The field of film studies worldwide has responded to globalization by shifting from the national cinema research model to transnational cinema and world cinema models. The chapters in this section address the impact of the era of globalization on film in the East Asian region. Yet, as each of them shows in different ways, the national continues to intersect with the transnational in shaping cinema production patterns and the kinds of films that are made. Not least, one of the defining features of the cultural nation—language—continues to combine with other elements of shared culture to shape patterns of film production and consumption in the region. Therefore, the section is composed of chapters addressing the cinema cultures that remain the three largest in the region: the Korean, Japanese, and Chinese cinemas.
Of the three, it is Chinese-language cinema that has undergone the largest reconfiguration of its production circumstances in recent years. Therefore, Chris Berry’s section focuses on political economy. It traces the emergence of “Chollywood,” the Chinese commercial cinema industry centered on Beijing, but which draws in filmmakers from, and proliferates coproductions across, the Chinese-speaking world, including Taiwan and Hong Kong.
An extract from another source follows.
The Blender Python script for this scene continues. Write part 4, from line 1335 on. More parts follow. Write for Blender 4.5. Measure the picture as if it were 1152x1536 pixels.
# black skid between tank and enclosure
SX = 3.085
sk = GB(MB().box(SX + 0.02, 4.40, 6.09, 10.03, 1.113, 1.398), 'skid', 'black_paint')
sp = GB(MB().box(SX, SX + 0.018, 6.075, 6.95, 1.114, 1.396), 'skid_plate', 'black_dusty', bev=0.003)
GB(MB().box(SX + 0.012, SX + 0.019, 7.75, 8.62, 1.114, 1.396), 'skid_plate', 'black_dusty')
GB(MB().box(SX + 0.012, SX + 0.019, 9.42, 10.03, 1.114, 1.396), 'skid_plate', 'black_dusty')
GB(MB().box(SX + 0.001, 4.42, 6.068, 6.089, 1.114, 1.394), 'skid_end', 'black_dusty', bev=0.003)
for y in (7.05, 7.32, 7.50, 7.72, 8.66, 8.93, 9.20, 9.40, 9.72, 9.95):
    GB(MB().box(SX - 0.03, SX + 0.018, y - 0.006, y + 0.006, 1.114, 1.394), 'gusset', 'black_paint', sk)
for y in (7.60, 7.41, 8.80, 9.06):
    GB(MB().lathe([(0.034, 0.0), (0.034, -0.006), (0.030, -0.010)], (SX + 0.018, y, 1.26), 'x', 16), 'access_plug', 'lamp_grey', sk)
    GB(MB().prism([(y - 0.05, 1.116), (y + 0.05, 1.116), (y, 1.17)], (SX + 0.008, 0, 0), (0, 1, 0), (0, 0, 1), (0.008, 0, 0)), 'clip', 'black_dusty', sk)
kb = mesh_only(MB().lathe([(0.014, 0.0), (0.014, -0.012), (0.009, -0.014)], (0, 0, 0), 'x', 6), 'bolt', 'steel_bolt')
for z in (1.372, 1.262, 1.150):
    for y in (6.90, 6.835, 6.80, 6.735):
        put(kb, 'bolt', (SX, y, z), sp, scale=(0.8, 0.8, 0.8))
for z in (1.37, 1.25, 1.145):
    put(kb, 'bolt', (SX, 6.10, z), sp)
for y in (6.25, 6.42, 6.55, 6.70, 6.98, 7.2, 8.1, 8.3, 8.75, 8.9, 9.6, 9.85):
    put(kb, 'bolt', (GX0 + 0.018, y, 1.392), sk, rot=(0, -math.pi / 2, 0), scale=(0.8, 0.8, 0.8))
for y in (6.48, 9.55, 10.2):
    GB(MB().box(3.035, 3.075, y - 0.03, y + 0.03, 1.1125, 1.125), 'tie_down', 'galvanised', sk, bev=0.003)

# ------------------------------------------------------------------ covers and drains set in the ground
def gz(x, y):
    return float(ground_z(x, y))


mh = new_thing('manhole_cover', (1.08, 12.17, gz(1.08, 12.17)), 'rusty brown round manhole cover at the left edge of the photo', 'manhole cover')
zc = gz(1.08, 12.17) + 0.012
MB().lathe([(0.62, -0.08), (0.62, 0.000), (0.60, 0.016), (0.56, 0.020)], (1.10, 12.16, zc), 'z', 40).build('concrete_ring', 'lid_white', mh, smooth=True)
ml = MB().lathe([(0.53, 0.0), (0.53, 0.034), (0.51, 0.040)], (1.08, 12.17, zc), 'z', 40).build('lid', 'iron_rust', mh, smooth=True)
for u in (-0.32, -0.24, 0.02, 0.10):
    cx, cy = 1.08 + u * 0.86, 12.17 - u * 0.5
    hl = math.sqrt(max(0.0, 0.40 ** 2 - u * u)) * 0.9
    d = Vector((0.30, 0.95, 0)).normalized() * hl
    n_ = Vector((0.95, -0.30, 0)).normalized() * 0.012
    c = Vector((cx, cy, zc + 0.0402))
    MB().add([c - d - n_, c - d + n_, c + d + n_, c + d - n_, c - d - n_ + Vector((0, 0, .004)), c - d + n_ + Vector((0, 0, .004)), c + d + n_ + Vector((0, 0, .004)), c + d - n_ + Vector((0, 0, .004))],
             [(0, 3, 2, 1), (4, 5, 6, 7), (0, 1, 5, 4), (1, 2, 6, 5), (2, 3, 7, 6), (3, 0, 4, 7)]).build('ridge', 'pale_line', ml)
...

Berry highlights the distinctive characteristics of Chollywood by placing it in a lineage of transborder configurations of Chinese-language cinema, and argues that the flexible and transnational production circumstances encouraging agile coproduction across borders today characterizes Chollywood as a contingent assemblage rather than a fixed system.
Compared to the Chinese-language cinema, the Korean and Japanese production industries have remained based in Seoul and Tokyo respectively, with their primary audiences in each country. In these circumstances, Soyoung Kim and Aaron Gerow in their sections focus primarily on the types of films that are being made and the themes and formal patterns generated in an era characterized by acute awareness of the transnational. Kim argues that for Korean cinema, the result has been expansive, but in complicated ways, whereas Gerow traces a more reactive and paradoxical reinforcement of national particularity through transnational awareness in the case of Japan.
Kim teases out a complexity in the expansive consciousness that characterizes Korean cinema today. It does include the ambition and reach of Korean blockbuster culture and the Korean Wave (Hallyu) that has swept across East Asia and beyond. But Kim emphasizes that it also includes a new awareness of the legacies of empire, colonization, and the Cold War that shape a haunted “phantom cinema.” This “spectral canon,” as Kim calls it, extends beyond North–South divisions to encompass the ethnic Koreans in northeast China and further afield, as well as the new populations of migrants within South Korea.
Gerow also shows how contemporary Japanese cinema has struck out in new directions in the era of globalization, acknowledging and celebrating zainichi ethnic Korean culture and filmmaking as well as Okinawan cinema and identity, and also engaging in numerous coproductions. However, he argues that a persistent pattern from the past continues to animate many of these and other films. The sense of what Gerow refers to as “inescapable Japan” can indicate not just the reinforcement of a sense of Japaneseness in the encounter with difference, but also at times a struggle against nationalism’s ability to survive globalism and the inability to imagine an alternative to capitalism.
Taken together, the chapters composing the section demonstrate that globalized production and consumption have combined with transnational culture to transform cinema production and the films being made in the East Asian region. But, at the same time, it also demonstrates that the transformation itself continues to be shaped by national cultures, nation-states, national histories, and more.